The alternative compliance option for new and modified coal power plants — installing CCS — may exist only on paper, because longstanding economic, technical, and regulatory challenges make CCS a costly and risky investment. No commercial-scale CCS-equipped power plant has ever been built without massive government subsidy.*
Noting that Midwest and Eastern coal-producing states are key swing states in presidential elections, former Bush EPA air office director Jeff Holmstead told Greenwire: “Does the White House want to run in Pennsylvania, and Ohio, West Virginia and Virginia if they’ve recently proposed something that will prevent the construction of new coal-fired power plants?”
Indeed, the war on coal was a political liability in the November 2010 congressional elections. Some two dozen Democrats who voted for the Waxman-Markey cap-and-trade bill got pink slips from their districts. Blocking construction of new coal-fired power plants has long been a top priority of the environmental movement. But does Team Obama want to kill coal badly enough to court political suicide?
Yes, opines my colleague, Chris Horner:
I’m starting to think that only Republicans can commit political suicide. Obama’s numerous efforts — the SF Chron ed board video [in which Obama advocated cap-and-trade even though (or because?) it would cause electricity rates to "necessarily skyrocket" and "bankrupt" coal power plants], for one — raising the interesting philosophical question: how many times can one commit suicide?

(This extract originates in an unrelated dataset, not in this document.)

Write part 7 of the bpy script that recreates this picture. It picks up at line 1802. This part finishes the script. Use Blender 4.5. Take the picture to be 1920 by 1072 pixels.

I conclude that if you have the right letter after your name political suicide is possible but must be assisted. It requires two other elements: (a) an opponent to help administer the knife/poison/radio in the bathtub, and (b) media to report a deathly act was committed. Really chaps me the Rs again have a guy (likely), who will be unable to credibly seize this stuff.
In other words, Republicans aren’t sharp enough to make political hay out of regulatory excess at EPA and the media wouldn’t much pay much attention anyway.
Even if Rs are vigilant and the media attentive, EPA might still go to extremes. What could be politically crazier in an election year, at a time of high gasoline prices, than to deny Americans the energy security benefits of Canada’s booming oil production? Rs have made the Keystone XL Pipeline a front-burner campaign issue, and media coverage is non-stop. Yet Obama may still decide to nix the pipeline, or somehow postpone deciding until 2013 despite a statutory requirement to grant or deny a permit by Feb 21 of this year. Similarly, Andrew Shaw, an analyst with McKenna Long & Aldridge, suggests that EPA may not issue a final NSPS rule until after the 2012 elections.
The only safe bet is that 2012 is going to be a contentious year in energy politics.
* The government of Saskatchewan has approved the $1.2 billion Boundary Dam Integrated Carbon Capture and Storage Demonstration Project, which aims to build and operate one of the world’s first “commercial-scale” CCS power plant by 2014. The Canadian government has subsidized the project to the tune of $240 million. It’s anybody’s guess when such projects will be able to stand on their own economic feet.